» **TASK BRIEF**: Below are several records. Retype exactly those lines running from the one with "Reconstruct this image" through the one with "COL = scene.collection", end lines included, and no others.

» **PROVIDED RECORDS**:
-*-*-

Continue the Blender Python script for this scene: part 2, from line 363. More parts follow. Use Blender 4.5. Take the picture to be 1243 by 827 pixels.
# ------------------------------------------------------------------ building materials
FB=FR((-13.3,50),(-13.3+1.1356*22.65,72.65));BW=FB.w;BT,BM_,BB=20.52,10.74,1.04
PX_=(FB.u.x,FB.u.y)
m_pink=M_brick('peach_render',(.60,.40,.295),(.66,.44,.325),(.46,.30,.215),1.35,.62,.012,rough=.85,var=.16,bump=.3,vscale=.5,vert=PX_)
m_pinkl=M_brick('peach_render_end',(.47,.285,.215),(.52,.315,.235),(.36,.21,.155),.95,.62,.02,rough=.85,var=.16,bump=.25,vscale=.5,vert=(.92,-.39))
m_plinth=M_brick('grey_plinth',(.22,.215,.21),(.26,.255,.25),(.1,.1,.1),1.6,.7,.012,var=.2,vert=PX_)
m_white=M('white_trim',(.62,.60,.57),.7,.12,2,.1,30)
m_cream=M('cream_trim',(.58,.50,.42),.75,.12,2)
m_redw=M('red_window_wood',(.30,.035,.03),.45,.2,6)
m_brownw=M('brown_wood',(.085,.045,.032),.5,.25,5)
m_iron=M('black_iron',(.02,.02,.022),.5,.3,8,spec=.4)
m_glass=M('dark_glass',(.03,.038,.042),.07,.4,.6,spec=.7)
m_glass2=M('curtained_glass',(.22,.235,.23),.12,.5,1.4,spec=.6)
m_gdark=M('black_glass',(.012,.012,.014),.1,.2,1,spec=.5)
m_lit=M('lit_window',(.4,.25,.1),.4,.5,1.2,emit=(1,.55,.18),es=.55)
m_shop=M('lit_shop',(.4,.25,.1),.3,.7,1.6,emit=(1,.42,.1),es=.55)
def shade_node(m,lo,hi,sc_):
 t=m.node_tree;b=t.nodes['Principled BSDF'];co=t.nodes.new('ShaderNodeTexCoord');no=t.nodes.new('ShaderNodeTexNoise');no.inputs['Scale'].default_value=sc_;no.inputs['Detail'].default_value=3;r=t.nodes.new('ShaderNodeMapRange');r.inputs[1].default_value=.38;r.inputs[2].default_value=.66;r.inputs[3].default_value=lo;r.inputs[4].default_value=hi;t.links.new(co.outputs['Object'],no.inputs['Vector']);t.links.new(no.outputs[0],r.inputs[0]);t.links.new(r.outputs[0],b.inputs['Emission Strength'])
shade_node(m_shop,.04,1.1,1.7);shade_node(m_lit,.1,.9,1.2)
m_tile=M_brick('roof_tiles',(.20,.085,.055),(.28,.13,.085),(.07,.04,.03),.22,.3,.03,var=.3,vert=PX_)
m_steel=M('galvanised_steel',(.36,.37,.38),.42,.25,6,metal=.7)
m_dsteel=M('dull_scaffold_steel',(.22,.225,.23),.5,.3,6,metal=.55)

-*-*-

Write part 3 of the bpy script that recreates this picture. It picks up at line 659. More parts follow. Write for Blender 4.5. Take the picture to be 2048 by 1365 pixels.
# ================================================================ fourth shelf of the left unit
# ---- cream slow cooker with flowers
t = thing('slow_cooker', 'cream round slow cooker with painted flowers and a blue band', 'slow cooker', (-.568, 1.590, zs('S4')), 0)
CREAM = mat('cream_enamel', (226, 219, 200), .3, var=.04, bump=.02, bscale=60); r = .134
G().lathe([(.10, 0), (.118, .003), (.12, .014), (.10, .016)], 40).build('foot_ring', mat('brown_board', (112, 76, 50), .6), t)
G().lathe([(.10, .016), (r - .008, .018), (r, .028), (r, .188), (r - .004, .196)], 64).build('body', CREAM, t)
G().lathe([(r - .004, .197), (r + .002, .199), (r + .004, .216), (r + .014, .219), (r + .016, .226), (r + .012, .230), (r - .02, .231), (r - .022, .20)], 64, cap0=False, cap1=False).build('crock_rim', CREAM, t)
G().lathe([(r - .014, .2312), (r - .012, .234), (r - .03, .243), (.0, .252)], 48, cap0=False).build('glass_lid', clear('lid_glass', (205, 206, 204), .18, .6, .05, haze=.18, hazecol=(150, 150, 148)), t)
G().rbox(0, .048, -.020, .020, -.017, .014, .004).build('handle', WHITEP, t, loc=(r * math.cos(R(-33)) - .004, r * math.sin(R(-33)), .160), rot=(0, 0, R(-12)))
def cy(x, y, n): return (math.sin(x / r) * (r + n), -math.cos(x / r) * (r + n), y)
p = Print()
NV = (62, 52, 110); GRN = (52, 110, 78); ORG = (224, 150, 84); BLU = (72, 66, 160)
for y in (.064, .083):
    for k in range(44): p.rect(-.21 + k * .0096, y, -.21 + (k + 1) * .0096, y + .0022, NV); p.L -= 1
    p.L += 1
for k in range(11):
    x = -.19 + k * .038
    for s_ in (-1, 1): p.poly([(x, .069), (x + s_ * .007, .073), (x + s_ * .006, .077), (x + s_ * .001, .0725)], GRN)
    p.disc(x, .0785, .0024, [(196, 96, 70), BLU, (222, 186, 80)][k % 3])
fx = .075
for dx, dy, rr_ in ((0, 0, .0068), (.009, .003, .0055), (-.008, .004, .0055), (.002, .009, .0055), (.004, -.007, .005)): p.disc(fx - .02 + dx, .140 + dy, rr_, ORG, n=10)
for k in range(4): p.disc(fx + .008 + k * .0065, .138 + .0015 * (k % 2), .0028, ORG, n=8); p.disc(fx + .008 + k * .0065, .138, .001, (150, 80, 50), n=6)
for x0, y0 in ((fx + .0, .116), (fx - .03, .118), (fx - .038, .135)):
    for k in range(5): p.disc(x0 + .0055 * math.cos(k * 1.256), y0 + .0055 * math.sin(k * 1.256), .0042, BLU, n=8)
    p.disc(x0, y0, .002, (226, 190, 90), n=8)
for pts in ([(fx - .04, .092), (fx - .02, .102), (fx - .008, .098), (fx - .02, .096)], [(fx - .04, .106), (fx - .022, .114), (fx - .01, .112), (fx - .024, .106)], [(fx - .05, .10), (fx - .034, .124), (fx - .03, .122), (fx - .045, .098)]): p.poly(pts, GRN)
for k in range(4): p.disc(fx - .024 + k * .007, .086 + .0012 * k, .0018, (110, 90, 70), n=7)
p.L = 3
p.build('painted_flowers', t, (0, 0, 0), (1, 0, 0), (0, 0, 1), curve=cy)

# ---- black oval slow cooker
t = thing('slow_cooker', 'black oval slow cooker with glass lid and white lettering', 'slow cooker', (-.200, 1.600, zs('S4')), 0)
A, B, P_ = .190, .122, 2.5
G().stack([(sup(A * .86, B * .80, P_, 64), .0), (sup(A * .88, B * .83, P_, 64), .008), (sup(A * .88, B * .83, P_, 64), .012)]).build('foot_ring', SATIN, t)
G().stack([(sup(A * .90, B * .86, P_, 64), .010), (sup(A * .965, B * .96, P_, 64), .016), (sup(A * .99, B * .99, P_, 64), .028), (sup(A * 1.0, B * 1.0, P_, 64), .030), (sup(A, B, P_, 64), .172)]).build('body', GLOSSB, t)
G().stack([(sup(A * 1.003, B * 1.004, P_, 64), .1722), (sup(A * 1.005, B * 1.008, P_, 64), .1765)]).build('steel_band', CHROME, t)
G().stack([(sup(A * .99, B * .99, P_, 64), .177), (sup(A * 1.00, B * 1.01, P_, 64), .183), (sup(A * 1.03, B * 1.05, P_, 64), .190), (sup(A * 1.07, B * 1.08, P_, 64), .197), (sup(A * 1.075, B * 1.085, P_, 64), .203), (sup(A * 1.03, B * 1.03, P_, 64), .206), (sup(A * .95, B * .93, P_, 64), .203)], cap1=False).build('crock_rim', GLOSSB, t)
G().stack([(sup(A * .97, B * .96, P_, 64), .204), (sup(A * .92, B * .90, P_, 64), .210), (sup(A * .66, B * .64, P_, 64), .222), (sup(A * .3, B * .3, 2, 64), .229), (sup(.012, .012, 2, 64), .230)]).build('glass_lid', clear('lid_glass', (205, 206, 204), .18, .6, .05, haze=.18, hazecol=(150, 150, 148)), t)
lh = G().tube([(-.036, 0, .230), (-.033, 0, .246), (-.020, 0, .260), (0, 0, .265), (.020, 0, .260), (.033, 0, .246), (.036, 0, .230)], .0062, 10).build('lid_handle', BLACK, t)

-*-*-

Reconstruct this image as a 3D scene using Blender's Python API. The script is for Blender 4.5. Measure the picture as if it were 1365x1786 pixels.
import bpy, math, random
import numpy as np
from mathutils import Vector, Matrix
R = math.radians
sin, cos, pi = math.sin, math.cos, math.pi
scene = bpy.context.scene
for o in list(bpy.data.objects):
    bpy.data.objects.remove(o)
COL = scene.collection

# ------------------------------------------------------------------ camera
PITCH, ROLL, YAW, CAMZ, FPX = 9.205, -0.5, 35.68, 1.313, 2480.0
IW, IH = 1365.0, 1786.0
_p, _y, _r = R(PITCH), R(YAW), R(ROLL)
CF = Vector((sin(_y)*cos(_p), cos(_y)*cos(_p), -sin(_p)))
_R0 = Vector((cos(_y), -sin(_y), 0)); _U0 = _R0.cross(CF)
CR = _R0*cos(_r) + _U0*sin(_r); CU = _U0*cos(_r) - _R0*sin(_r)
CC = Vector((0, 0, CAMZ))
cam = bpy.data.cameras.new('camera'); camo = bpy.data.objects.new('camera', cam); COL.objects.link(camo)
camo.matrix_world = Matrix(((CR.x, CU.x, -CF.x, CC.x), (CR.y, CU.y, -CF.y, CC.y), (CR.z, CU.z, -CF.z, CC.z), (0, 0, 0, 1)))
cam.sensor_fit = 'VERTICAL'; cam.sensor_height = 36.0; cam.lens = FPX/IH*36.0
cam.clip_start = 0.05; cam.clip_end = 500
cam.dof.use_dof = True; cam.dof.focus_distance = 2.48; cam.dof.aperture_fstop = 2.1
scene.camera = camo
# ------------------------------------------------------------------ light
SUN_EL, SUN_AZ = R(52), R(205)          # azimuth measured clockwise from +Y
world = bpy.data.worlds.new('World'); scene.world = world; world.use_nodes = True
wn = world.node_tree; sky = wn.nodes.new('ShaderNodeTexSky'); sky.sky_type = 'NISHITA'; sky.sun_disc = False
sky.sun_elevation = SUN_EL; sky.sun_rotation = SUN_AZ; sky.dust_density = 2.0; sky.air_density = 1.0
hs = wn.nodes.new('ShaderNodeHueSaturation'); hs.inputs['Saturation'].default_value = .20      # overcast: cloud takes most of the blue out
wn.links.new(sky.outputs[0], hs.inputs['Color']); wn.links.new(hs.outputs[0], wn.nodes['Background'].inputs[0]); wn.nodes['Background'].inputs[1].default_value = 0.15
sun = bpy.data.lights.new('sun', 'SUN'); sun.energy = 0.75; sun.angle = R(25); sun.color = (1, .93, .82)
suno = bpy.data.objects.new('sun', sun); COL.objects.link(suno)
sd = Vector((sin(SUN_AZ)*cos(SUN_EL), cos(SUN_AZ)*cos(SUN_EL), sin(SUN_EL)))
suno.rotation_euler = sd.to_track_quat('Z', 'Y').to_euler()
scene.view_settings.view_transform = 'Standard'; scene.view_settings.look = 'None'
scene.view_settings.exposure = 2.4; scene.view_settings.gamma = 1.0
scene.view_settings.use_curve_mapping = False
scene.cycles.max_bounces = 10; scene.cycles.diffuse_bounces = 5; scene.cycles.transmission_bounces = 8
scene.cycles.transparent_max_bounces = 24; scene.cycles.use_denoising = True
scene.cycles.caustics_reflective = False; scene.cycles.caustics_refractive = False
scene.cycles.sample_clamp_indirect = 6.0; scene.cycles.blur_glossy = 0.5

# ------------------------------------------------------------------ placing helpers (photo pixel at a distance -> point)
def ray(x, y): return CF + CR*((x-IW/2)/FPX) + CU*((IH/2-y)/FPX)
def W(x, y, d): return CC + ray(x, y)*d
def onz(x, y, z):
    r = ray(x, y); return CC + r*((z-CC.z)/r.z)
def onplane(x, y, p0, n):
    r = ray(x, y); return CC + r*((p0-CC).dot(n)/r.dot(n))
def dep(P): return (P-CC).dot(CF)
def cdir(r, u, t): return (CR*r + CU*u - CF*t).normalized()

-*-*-

» **FINAL RESULT**:
Reconstruct this image as a 3D scene using Blender's Python API. The script is for Blender 4.5. Measure the picture as if it were 1365x1786 pixels.
import bpy, math, random
import numpy as np
from mathutils import Vector, Matrix
R = math.radians
sin, cos, pi = math.sin, math.cos, math.pi
scene = bpy.context.scene
for o in list(bpy.data.objects):
    bpy.data.objects.remove(o)
COL = scene.collection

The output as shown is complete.